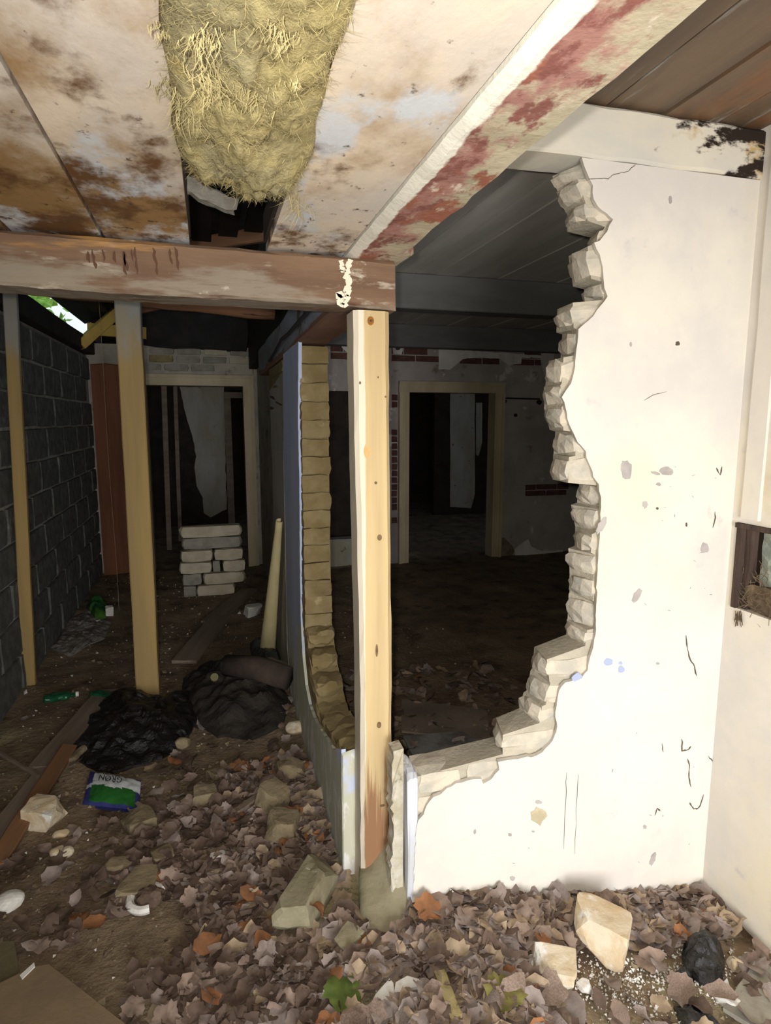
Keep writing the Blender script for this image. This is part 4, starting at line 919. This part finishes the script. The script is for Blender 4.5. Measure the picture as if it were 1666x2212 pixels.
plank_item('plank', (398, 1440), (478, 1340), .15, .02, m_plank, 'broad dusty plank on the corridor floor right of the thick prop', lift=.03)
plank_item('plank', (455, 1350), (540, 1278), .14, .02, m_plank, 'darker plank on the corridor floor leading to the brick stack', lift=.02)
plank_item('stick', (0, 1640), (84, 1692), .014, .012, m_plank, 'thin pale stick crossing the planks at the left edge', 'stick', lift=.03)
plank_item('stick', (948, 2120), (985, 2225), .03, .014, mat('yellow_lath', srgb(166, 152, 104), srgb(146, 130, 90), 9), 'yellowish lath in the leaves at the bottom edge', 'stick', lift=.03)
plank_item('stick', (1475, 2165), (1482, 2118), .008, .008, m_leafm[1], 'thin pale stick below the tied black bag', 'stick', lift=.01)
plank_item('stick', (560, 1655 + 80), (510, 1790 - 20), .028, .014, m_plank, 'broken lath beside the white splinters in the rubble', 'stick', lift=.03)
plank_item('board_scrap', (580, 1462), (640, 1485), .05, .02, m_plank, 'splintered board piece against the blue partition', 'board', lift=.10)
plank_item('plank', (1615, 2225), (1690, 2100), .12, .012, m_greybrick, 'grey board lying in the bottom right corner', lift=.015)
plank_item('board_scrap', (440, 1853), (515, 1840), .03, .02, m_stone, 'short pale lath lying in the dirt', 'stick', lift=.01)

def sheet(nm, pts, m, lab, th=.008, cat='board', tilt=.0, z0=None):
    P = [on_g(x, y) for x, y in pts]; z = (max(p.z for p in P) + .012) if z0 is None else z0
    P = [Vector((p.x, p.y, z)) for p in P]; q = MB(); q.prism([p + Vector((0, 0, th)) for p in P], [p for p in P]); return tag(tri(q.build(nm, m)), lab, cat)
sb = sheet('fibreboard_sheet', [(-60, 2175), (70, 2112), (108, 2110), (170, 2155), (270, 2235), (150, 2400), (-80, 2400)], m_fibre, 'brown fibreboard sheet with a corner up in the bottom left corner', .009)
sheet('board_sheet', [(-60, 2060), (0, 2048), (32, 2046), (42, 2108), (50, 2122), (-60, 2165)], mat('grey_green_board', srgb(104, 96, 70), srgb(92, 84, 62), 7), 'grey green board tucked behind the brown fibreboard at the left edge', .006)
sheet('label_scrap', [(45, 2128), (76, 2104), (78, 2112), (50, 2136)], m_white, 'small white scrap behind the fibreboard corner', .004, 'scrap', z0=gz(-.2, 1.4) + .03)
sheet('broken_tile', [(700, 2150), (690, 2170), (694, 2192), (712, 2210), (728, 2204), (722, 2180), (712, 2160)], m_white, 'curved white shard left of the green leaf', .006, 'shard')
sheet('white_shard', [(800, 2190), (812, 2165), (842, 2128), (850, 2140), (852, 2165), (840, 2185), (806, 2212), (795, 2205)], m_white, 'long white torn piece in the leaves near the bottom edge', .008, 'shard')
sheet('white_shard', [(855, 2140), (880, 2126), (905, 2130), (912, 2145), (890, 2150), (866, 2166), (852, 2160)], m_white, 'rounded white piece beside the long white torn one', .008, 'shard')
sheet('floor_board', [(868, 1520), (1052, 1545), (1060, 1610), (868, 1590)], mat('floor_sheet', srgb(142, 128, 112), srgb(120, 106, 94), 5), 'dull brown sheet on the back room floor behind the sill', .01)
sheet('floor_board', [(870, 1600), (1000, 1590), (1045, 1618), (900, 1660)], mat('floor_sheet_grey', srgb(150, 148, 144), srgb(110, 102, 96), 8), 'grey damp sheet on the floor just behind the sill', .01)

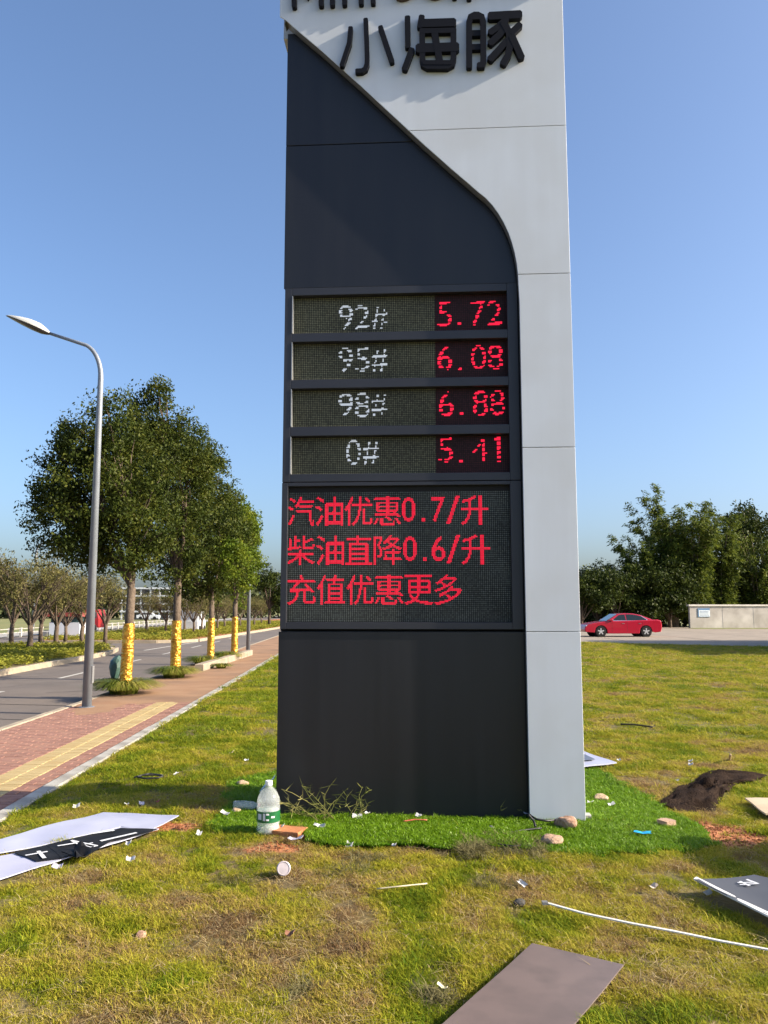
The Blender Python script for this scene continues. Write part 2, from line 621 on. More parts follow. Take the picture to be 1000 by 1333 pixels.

- [WHAT YOU HAVE TO DO] State the number of lines that contain the string "Blender", with no other words.

- [ANSWER IN FULL] 2